The Armenian people deeply honor the memory of their great composer, and not just because he has given a powerful impetus to the development of Armenian music.
The image of Komitas, a man from the people and who shared with the people the most terrible tragedy in its centuries-old history – the Genocide, which only the Nazi fascists would be able to “beat” – became a symbol of the Armenian nation, one of those names that it was always proud of.
Therefore, the poem of Paruyr Sevak is not only and not so much a biography of Komitas as an epic canvas of the life of a nation, a literary work that shows that only indissoluble ties with the people give rise to and nourish a genius.

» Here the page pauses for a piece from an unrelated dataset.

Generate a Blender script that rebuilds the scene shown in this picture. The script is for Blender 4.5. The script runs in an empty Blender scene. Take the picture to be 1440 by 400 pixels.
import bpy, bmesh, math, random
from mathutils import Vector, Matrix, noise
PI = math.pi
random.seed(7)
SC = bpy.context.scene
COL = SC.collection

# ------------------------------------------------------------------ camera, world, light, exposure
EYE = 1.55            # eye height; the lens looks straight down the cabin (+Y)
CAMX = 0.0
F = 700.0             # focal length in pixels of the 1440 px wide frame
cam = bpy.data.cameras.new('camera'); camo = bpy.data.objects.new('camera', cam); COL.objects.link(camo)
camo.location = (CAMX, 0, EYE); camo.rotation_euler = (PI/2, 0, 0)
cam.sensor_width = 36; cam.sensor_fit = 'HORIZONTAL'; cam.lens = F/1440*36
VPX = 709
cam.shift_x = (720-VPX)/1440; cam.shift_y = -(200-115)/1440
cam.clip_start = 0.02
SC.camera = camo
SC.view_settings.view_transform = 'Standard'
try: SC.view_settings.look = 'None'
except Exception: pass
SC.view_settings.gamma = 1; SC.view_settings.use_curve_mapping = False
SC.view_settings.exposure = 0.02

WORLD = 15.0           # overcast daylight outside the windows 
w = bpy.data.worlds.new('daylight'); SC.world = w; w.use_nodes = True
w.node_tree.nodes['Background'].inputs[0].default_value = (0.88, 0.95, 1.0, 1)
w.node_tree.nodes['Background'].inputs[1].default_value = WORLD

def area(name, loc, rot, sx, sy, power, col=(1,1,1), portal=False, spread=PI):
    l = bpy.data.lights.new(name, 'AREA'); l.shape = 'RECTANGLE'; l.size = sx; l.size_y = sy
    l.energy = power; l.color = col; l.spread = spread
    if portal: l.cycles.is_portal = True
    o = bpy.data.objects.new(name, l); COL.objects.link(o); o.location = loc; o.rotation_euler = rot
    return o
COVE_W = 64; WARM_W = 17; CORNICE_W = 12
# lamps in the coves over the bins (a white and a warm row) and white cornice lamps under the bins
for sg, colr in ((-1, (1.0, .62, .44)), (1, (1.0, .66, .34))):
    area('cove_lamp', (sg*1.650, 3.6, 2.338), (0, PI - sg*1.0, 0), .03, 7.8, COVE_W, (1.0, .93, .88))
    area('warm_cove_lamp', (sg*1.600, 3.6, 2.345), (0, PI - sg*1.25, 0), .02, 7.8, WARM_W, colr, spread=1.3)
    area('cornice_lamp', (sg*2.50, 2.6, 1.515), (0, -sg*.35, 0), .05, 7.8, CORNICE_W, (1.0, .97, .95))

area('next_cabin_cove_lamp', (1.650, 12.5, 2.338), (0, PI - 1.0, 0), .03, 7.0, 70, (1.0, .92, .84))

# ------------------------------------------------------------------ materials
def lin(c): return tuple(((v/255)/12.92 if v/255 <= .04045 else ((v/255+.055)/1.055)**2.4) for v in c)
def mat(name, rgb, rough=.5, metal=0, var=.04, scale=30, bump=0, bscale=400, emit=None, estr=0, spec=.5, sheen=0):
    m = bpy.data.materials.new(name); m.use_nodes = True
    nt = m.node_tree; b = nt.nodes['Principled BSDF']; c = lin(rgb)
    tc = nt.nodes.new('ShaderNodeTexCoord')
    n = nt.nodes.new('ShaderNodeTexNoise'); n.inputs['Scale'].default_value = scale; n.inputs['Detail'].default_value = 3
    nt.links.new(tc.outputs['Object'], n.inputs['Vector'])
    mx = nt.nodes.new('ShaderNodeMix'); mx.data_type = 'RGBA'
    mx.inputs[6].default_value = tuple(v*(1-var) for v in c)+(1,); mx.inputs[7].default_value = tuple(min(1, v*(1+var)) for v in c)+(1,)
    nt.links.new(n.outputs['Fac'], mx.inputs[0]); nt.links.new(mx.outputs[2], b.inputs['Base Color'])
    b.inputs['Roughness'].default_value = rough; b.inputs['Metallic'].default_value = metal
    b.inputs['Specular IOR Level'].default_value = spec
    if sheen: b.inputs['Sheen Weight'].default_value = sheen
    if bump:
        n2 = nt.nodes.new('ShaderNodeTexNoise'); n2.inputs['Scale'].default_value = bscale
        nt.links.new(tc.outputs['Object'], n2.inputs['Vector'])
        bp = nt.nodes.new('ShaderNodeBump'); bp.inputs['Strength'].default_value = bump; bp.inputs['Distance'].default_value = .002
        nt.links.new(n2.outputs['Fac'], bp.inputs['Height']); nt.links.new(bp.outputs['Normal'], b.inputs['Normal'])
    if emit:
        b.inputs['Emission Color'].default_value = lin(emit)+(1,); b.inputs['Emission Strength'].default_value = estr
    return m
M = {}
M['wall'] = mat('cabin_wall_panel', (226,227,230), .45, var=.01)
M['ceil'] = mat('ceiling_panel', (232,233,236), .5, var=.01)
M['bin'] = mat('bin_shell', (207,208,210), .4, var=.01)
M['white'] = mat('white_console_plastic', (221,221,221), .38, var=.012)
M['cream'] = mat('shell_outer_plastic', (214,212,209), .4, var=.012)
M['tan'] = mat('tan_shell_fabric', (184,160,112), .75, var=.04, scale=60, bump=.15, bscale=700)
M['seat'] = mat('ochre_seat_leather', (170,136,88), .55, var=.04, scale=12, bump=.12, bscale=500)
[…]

The translation work [to Russian] was highly laborious but excitingly interesting. The architecture of the poem is complicated. It is divided into 6 large sections (peals), which in turn are divided into chapters (rings) with unusual rhyming and highlighting of individual lines, which I followed rigorously.
The bright, dense imagery created by Paruyr Sevak is such that it was a pity to lose even one of his countless characters. And then, there are the authentic lines of poems, songs, and spiritual hymns of Komitas himself woven into the fabric of the poem.
Even the rhyme was particularly difficult – the whole poem, with the exception of a small chapter, was written in a masculine rhyme, which deprived the translator of the main treasure of Russian poetry – feminine and dactylic rhymes.